All of the scenes in Conversation Piece occur inside the Professor's spacious home. The film, however, is neither static nor confined. Long hallways and high ceilings give the characters plenty of room to roam, and the copious decorations fill the frame so there is always plenty to look at. The still images on the paintings are meant to represent an arrested existence, though Konrad's approval of the Professor's aesthetic choices give him some validation. (Indeed, Lietta and Stefano sway the old man by meeting him on his own terms, buying him a new family painting for his wall, a symbolic giving of "themselves.") Visconti and his regular cinematographer, Pasqualino De Santis, relish in the details. The full spaciousness of the interiors are given emphasis when it is suitable to show how lost the players are within this invented scene. Likewise, they play with a sort of upstairs/downstairs metaphor (young above, old buried below), as the top apartment is demolished and rebuilt as a modern-art experiment. The primary colors give it an expansive feel that shows just how cramped and overstuffed the Professor's life has become.
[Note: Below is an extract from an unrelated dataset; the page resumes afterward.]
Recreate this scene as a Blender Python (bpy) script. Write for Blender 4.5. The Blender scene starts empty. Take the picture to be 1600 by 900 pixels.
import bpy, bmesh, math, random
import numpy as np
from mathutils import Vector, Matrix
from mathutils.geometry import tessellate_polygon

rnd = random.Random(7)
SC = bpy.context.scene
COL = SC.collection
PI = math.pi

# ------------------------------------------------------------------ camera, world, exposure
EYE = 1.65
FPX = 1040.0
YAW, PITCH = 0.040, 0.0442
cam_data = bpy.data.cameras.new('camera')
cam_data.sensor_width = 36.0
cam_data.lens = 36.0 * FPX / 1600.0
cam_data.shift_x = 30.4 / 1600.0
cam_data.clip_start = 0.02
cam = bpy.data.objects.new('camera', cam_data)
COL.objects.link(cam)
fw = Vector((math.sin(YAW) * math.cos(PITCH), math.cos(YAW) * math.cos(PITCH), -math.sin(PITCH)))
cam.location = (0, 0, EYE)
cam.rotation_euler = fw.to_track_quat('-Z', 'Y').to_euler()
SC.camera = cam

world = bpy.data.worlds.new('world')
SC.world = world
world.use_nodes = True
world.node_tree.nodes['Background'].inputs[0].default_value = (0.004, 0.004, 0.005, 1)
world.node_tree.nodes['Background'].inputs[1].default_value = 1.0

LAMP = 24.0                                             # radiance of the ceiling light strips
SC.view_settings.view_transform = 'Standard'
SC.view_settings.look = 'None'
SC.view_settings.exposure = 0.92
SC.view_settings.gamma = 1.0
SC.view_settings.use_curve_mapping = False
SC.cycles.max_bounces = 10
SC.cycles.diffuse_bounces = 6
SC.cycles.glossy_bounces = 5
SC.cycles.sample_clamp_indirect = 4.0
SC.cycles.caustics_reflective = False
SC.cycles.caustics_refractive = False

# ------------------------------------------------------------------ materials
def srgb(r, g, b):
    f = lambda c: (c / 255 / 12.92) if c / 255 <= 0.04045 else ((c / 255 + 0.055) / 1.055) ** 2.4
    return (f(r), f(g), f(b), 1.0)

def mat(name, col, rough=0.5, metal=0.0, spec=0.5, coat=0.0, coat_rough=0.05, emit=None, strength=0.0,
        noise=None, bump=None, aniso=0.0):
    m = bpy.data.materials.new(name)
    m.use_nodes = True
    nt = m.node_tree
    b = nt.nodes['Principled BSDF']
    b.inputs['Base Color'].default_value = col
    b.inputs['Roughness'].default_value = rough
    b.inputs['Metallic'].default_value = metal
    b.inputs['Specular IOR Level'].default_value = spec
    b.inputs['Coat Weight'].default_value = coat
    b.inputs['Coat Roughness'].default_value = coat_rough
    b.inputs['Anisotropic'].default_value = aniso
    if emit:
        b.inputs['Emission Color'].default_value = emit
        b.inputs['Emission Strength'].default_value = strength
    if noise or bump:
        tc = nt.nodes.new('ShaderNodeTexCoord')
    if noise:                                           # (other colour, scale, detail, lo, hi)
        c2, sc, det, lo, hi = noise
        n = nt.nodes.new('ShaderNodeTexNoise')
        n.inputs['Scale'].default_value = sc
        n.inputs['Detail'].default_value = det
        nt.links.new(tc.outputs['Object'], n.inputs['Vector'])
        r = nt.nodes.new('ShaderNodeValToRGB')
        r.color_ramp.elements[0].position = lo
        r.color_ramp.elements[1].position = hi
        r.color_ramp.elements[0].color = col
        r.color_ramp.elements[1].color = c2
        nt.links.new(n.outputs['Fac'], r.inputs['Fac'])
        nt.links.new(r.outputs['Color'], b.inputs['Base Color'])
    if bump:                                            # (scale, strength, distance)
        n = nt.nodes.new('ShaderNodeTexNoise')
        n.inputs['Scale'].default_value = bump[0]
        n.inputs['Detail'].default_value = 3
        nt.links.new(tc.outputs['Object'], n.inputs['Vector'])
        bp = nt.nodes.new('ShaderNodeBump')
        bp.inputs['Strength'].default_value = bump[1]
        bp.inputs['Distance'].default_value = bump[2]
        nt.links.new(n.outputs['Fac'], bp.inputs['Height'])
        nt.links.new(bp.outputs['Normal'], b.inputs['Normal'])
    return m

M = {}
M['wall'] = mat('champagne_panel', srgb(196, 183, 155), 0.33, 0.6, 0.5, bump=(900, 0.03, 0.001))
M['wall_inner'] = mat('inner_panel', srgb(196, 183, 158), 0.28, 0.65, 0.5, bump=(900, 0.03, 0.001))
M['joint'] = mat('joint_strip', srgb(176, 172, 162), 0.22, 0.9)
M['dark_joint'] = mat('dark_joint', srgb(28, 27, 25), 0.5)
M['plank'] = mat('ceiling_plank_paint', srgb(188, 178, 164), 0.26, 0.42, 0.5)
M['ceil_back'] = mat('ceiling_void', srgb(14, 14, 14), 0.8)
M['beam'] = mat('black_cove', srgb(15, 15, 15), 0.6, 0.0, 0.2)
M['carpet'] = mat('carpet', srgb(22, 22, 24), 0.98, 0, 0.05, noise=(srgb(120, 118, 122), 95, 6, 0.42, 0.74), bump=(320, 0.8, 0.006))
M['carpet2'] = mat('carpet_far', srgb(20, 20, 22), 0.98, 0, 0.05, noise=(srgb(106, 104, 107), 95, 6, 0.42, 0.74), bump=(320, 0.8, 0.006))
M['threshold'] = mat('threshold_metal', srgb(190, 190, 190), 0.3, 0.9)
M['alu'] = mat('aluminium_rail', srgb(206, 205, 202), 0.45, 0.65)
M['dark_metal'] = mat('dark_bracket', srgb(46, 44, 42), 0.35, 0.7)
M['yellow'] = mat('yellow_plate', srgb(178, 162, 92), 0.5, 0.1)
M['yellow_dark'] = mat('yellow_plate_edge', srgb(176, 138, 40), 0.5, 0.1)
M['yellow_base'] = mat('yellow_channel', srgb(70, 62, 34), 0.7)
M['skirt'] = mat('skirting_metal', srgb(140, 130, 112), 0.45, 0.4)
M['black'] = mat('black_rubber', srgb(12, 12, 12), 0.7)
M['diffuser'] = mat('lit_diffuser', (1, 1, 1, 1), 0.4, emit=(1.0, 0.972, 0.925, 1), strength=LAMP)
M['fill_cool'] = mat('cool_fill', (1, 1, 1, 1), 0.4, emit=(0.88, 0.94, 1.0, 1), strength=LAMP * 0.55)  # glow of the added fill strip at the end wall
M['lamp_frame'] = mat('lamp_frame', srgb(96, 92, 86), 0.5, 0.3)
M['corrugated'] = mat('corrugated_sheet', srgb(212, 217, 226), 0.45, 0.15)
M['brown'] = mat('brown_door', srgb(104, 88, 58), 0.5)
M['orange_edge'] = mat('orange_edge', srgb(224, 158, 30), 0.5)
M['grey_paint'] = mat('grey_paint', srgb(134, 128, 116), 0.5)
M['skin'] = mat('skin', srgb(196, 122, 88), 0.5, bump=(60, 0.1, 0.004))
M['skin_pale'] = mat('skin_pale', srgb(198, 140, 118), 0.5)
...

Of course, as more truths are revealed, things grow more and more complicated for this makeshift clan. Despite first and even second impressions, there is more to each story than is immediately evident. Much comes to light at a dinner that was originally meant to reestablish peace amongst everyone after Konrad's latest attempt to escape the Marchesa nearly landed him in jail. Words are exchanged, both good and bad, and for some they are words that can't be taken back. The Professor also tells an old story about how death can arrive unannounced and in disguise, a truth he has always feared but one that his new friends have convinced him to no longer concern himself with. Thus, in its final scenes, Conversation Piece becomes a cautionary tale, warning against waiting too long to engage in life and embrace the people around you. Unfortunately for some, it is a message that comes too late, and its revelation is bittersweet.